Microsoft launched a Webzine for non-nerds, called Slate. It created quite a stir. Not because the concept is new (it isn’t), but due to Microsoft’s presumed motives in becoming a publisher. Why a journalist working for Slate should be any more trammelled by its publisher’s personal agenda than one employed on, say, The Times is a moot point. The product’s success or failure will finally turn on whether ‘readers’ like its content.

Nevertheless, it’s fair to say Bill Gates does have an agenda, and he’s doing something sensible to promote it – by demonstrating the power of branding. He’d like to appropriate the Net but knows doing so won’t be a simple replay of the MS-Dos story, which laid the foundation of Microsoft’s global success. In fact, he’s behind in the field and desperate to catch up. Slate is a small but significant part of his strategy. Gates is trying to move the debate on from technology, where he is relatively weak, to content provision and branding, where he could be a lot stronger. Who knows? within a few years we could see another NASDAQ flotation attracting the fanciful stock valuation of a Netscape, Wired or Yahoo!. If Slate succeeds.

The power of branding has evidently contributed to Condé Nast’s entirely separate decision to go big on the Web, with a 600-page site. The aim is very different. One thing seems certain: it’s too costly to be – as is the case with many corporate Websites – simply a promotional gimmick. Condé Nast has decided there is a rich vein of advertising revenue to be tapped, on the evidence of GQ which it put online last year. Little else could account for the ostensibly bizarre addition of Vogue, not to mention World of Interiors and Tatler, to the Internet stable.

Some advertisers – Eurostar springs to mind – have clearly been delighted by the number of hits they have received, together with valuable database information gleaned from registration. But Procter & Gamble’s canny deal with Yahoo! should sound a note of warning to any media owner intent on making a fortune from Net advertising.
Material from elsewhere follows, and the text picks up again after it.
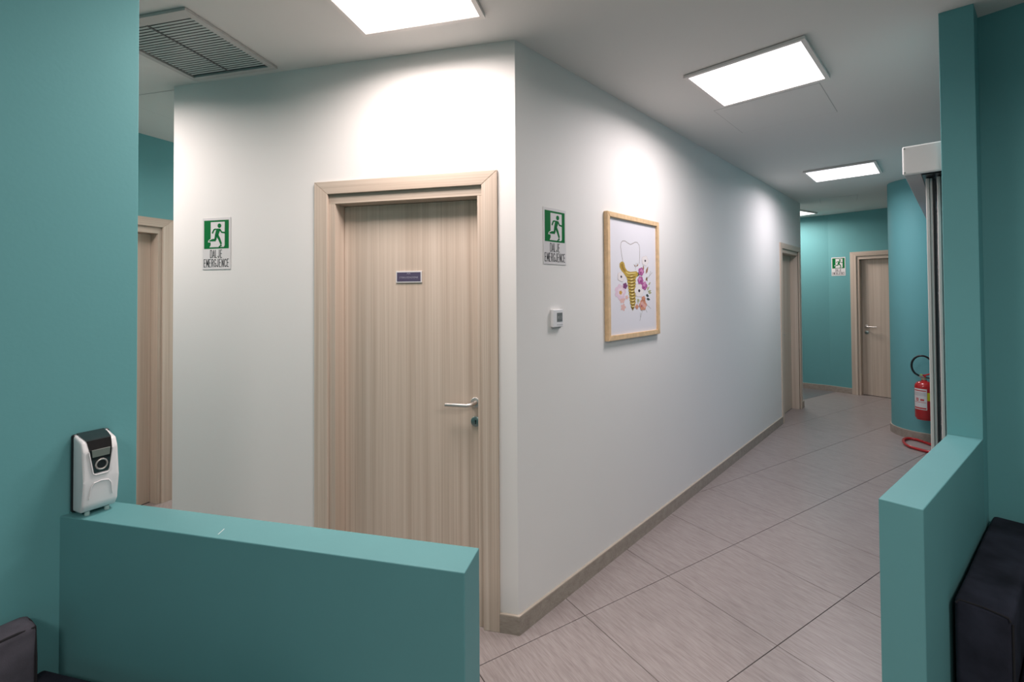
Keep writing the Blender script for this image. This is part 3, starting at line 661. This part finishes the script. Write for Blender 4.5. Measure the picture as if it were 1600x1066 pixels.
# right sofa: local X along the half wall away from the camera, local Y to the left (towards the half wall)
UH = Vector((.785, .62)).normalized(); AR = math.atan2(UH.y, UH.x)
ro = Vector((1.145, 1.311))+UH*.280+Vector((UH.y, -UH.x))*.016
sR = empty('sofa', (ro.x, ro.y, 0), AR, label='dark charcoal velour sofa tucked behind the right half wall', cat='sofa')
am = soft('arm', 0, .85, -.128, 0, .055, .62, SOFAM, sR, .014, .004)
piping(am, [(.0, -.122, .606), (.002, -.118, .615), (.004, -.064, .619), (.004, -.012, .615), (.0, -.004, .604)])
piping(am, [(.004, -.126, .60), (.002, -.127, .3), (.004, -.126, .07)])
soft('back', .68, .85, -1.55, -.128, .055, .625, SOFAM, sR, .03, .01)
st_ = soft('seat_cushion', .02, .70, -.80, -.130, .25, .43, SOFAM, sR, .035, .014)
soft('seat_cushion', .02, .70, -1.50, -.805, .25, .43, SOFAM, sR, .035, .014)
soft('base', .03, .70, -1.52, -.13, .06, .25, SOFAM, sR, .015, .003)
soft('arm', 0, .86, -1.65, -1.53, .055, .62, SOFAM, sR, .014, .004)
for lx in (.05, .80):
    for ly in (-.06, -1.59):
        b = bmesh.new(); add_lathe(b, [(.014, 0), (.020, .06)], 14, (lx, ly, 0)); obj('leg', b, BLACK, sR, True)
# left sofa: back along the left teal wall, low arm along the half wall
n13 = Vector((.9723, -.2337)); AL = math.atan2(-dw.y, -dw.x)   # local X runs along the wall towards the camera side, local Y into the room
lo_ = J-dw*.045+Vector((.866, -.5))*.012
sL = empty('sofa', (lo_.x, lo_.y, 0), AL, label='grey velour sofa corner at the bottom left beside the teal wall', cat='sofa')
bk = soft('back', .021, 1.55, .0, .090, .06, .748, SOFAL, sL, .020, .010)
piping(bk, [(.029, .083, .738), (.06, .086, .742), (.40, .086, .742), (.9, .086, .742)])
piping(bk, [(.028, .010, .737), (.027, .045, .741), (.027, .080, .737), (.026, .086, .66), (.026, .086, .30)])
# wedge-like low arm that follows the half wall
hd = Vector((-.108-(-1.275), 1.032-1.310)).normalized(); hn = Vector((hd.y, -hd.x))
p0 = Vector((-1.262, 1.300))+hn*.004
a0 = Vector((-1.238, 1.242)); quad = [a0, a0+hd*.80, a0+hd*.80+hn*.13, a0+hn*.13]
Mi = sL.matrix_basis.inverted() if False else (Matrix.Translation((lo_.x, lo_.y, 0)) @ Matrix.Rotation(AL, 4, 'Z')).inverted()
qd = [(Mi @ Vector((p.x, p.y, 0))) for p in quad]
b = bmesh.new(); add_prism(b, [(p.x, p.y) for p in qd], .06, .600, .010, 3); obj('arm', b, SOFAM, sL, True)
def inroom(t, s, z=0): return (t, s, z)
soft('seat_cushion', .26, .88, .10, .72, .25, .43, SOFAL, sL, .035, .014)
soft('seat_cushion', .885, 1.50, .10, .72, .25, .43, SOFAL, sL, .035, .014)
soft('base', .26, 1.50, .09, .70, .06, .25, SOFAL, sL, .015, .003)
for lx in (.30, 1.45):
    for ly in (.12, .66):
        b = bmesh.new(); add_lathe(b, [(.014, 0), (.020, .06)], 14, (lx, ly, 0)); obj('leg', b, BLACK, sL, True)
Nonetheless, it would be wrong to swing to the opposite extreme in supposing, cynically, that the only people making money on the Internet are specialist suppliers to publishers. The case studies of BMW GB and Yell (Yellow Pages) will probably make interesting reading when they finally reach the light of day. Improvements in security makes financial services sites daily more commercially attractive. And there seem to be obvious opportunities in the travel and housing sectors. Though who will exploit them remains to be seen.